ASI directors campaign on getting students what they want, but it’s a hollow promise when the divide between them and the student body is so expansive that it becomes hard to trust that directors are in tune with student concerns.
The frustration about their student outreach stems from the fact that the only time ASI shows students who they are and what they do, it’s during election season. The tabling events that they do throughout the semester are not enough.
In years past, ASI has done coffee socials for students to meet candidates and develop those bonds.
But even then, ASI directors knew that ASI wasn’t reaching a large enough chunk of the student body.
ASI candidate for vice president of university affairs in the 2011 election Liz Redford campaigned on student outreach over ten years ago.
Redford told The State Hornet that year that “a lot of students do not know what ASI is.”
This struggle to reach students on a personal level has been a problem for ASI for more than a decade and no elected official or candidate has been able to do anything about it.
Even with the increased presence and outreach capabilities of Twitter and Instagram, ASI can’t rise above a menial presence on campus
Students who utilize programs managed by ASI like the Children’s Center and Peak Adventures are directly affected by the management styles of the ASI board, but do these priorities and ASI programs justify the $10,000 scholarships that ASI directors receive?
The rest of their influence is in advocacy; in asking the Sac State administration to change their priorities to reflect the concerns of students.
When the ASI board voted in favor of changing the name of Columbus Day on Oct. 11 to Idigenous Peoples’ Day, they only agreed to advocate for the name change five days before the holiday.
ASI succeeded in asking Sac State to change the name of the holiday but the bar was so low that the tension and short time frame was a distinct example of the unnecessary conflict that these directors are responsible for.
Committee Positions
For the four months of reporting I did on ASI, I always hoped that a student would come in and take advantage of their public meetings.

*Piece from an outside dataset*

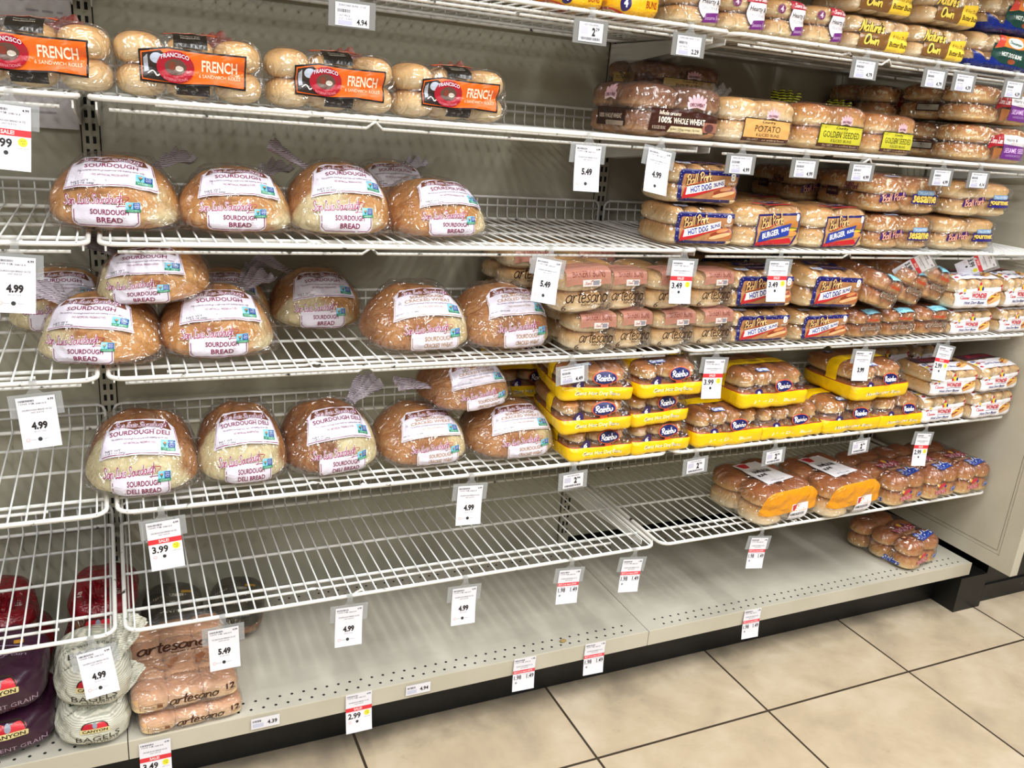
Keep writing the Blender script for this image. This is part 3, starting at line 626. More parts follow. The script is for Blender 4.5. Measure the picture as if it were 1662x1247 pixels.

ASI desperately wants to help the student body, but their student outreach is so unsuccessful, no one ever shows up.
Directors are given the floor to speak openly to the rest of the ASI board at their meetings. Despite this openness, ASI spends the majority of these meetings begging other members to help them fill vacant positions that they are a part of.
Meeting after meeting, the broken record spun. Without proper student outreach, they didn’t stand a chance filling those positions; a process that is a huge distraction from the work and budget that they have to interact with students.
A voter turnout of less than 10% in ASI elections which decides which students get $10,000 scholarships is not good enough.
ASI directors can petition to use ASI funds for events but a $10,00 scholarship gives them the independent ability to organize their own ASI events without dipping into ASI funds.
Whatever gets ASI engaged with students is what I hope to see from these newly elected ASI directors.